È soprattutto umile e povera, ma ricca di sapori. Un tempo, la gente povera, non avendo abbastanza denaro per sfamare la famiglia, utilizzava tutto ciò che aveva a disposizione e da questa necessità nasce la tradizione di piatti semplici, ma corposi: l'olio d'oliva ne è l'ingrediente irrinunciabile.

Il relativo isolamento geografico del Salento ha potuto mantenere gli usi e i costumi gastronomici antichi anche se spesso ha subito l’influenza dei popoli che lo hanno occupato.

Con le ricorrenti invasioni dei popoli provenienti dal mare, la nostra cucina è stata arricchita di nuovi e vari sapori: infatti, molti cibi della tradizione culinaria salentina sono di origine araba, greca, spagnola. Il piatto denominato "ciceri e tria" (ceci conditi con pasta fritta), per esempio, ha origini arabe; la parola "tria" deriva dall'arabo e significa "lasagna". Così pure arabi sono "la cupeta" (torrone al miele) e i dolci di pasta di mandorla.

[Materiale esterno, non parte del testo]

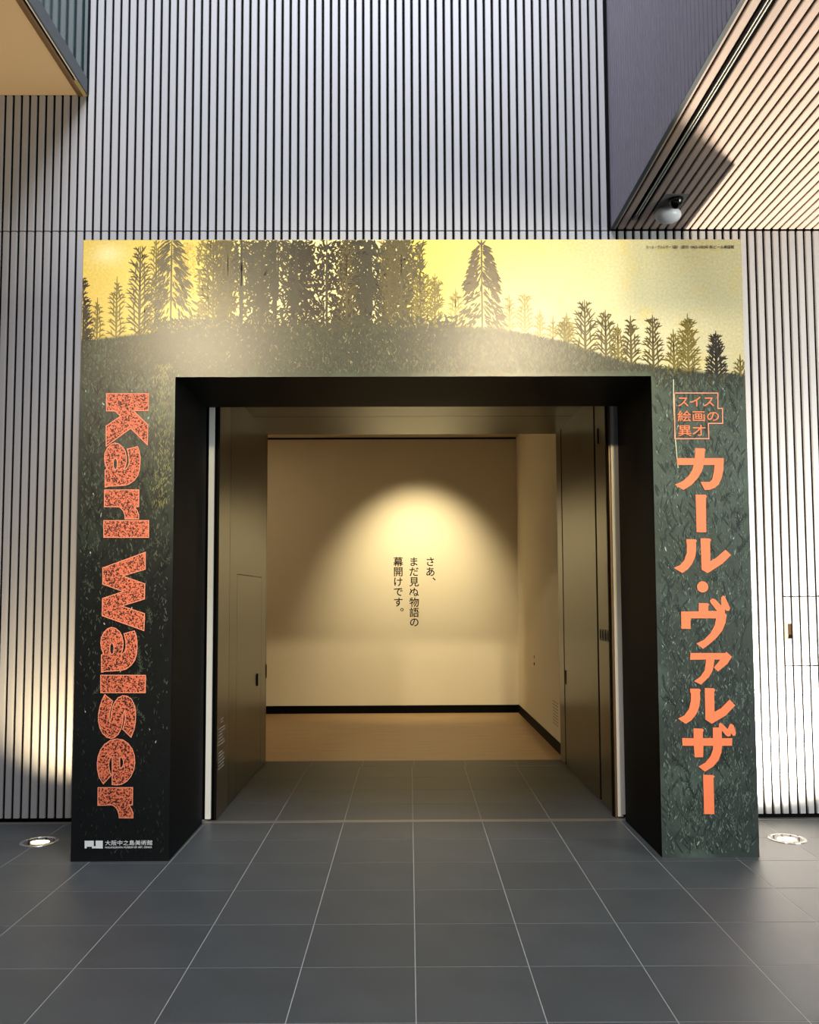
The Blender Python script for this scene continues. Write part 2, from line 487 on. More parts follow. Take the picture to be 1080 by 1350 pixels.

La cucina tradizionale salentina è comunque cucina contadina, ricca di fantasia, ma povera di ingredienti, preparata con ciò che produce la terra: dalle erbe spontanee cotte in mille modi, ai legumi, pasto dei poveri che "ntosta" le ossa e che, dai  pescatori venivano cucinati, per risparmiare, nella pignata accanto al fuoco preparato per tingere nelle grandi caldaie le reti, vicino al mare.

Si racconta che la "scapece", pietanza preparata con "manuscia" (pesci piccolissimi) bollita in acqua e sale ed insaporita con aceto e zafferano, fosse il piatto preferito da Federico II di Svevia, ed ancora, che le "frise" (ciambelle di pane biscottate, condite con olio, sale, pomodoro fresco e rughetta) fossero state introdotte in loco da Enea, quando sbarcò a Porto Badisco.